Mark Geffriaud / Carole Douillard
In 1298, Marco Polo – by then in a prison cell in Genoa – wrote the book of his Travels, a narrative of early exploration in a highly poetic style expressing his wonderment at the exotic marvels he encountered. From India to the Far East and from the Gobi desert to the untold riches of Kublai Khan’s summer palace, Polo recalls the various stages of his journey, combining a geographical account of his travels with often excessively sublime descriptions. Marco Polo invented a new literary genre that was part fact, part fiction: the travel narrative. The last in the present season of Partitions (performances) reconsiders the genre through the eyes of two guest artists, with Carole Douillard building on her artistic experiences in Algeria and Marc Geffriaud drawing on his time in South America.
Carole Douillard: «Opening images (Algerian Journal)»
As part of the “Dog Life” research project launched in Algeria in 2013 with the support of the CNAP’s funding programme for 2013-2015, Carole Douillard pits the commonly imagined version of a territory against its reality, against the vision of a body constructed on the shores of the Atlantic under orders to free itself, against the body to be hidden on the other side of the Mediterranean, against the vision of female bodies, against male bodies, against a life that could have been different. The artist’s travel journal embarks on a journey through a profusion of first impressions, laying out after the event the fragments of a journey past, a narrative that we tell ourselves and recount to others.
Carole Douillard is a Franco-Algerian artist and performer born in Nantes to a French father and Algerian mother, whose nationality she took in 2012. She is a graduate of the Nantes School of Fine Arts. Her often minimalist projects present “forms” that are as much performance as sculpture, the principal medium being a human presence. Recent projects have taken place at the Frac Pays de la Loire, the Palais de Tokyo, the Mac/Val, the Maison populaire in Montreuil, the Fondation d’Entreprise Ricard, the Centre Pompidou, the Frac Alsace, the Centro de Arte Dos de Mayo in Madrid, the Wiels in Brussels, the Bergen Kunsthall in Norway, and the Ferme du Buisson and the Musée de la Danse in Rennes. She is one of the co-founders of the performance research platform think think think, together with Entre-deux (Marie-Laure Viale & Jacques Rivet), Oro/Loïc Touzé, Fabienne Compet, Isabelle Tellier, and Manon Rolland. Since 2015 she has been artist and researcher at the ACTE research unit at the CNRS and Université Paris 1 Panthéon La Sorbonne.

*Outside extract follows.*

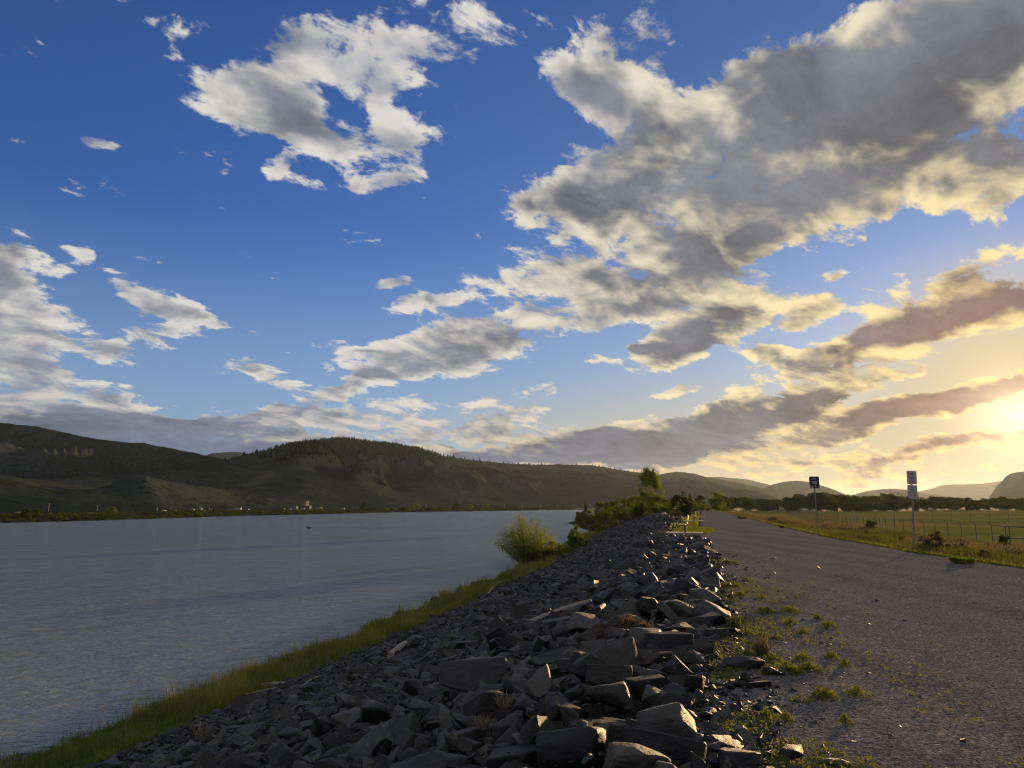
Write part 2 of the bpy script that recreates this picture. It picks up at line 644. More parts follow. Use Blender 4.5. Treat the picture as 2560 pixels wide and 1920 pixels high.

Mark Geffriaud, «Deux mille quinze»
Mark Geffriaud spent several months living with the Aymara people of the Lake Titicaca region on the border between Bolivia, Peru, Argentina, and Chile. According to the Aymaras’ unique understanding of time, the future is behind us and the past ahead, because “it is possible to study it. And if the future is uncertain, perhaps it is because it is hidden behind our backs”. This philosophy is not dissimilar to the reversal of the image on the human retina that is the current research focus of Mark Geffriaud, who is to edit and project the trailer for a forthcoming film – unless it is already on release.
Mark Geffriaud was born in Vitry-sur-Seine in 1977 and lives and works in Paris. He is a graduate of the Montpellier School of Fine Arts. Since 2007 Mark Geffriaud has been developing his artistic practice as a cameraless filmmaker, transposing the techniques of filming, editing, and projecting to the fields of installation, performance, and memory. He is currently at work on an eighty-day-long film to be shown at the Plateau Frac-Ile-France in Autumn 2016. His work has been exhibited widely, at the Centre Pompidou, the Jeu de Paume, and the Palais de Tokyo in Paris and at arts venues across Europe, including Walden Affairs in The Hague, The Gardens in Vilnius, De Apple in Amsterdam, the Prague National Gallery, Mamco in Geneva, the Frac Bretagne, the Frac Aquitaine, and the Frac Franche-Comté. Witte de With in Rotterdam will host a solo exhibition of his works in October 2016. Mark Geffriaud is represented by gb agency.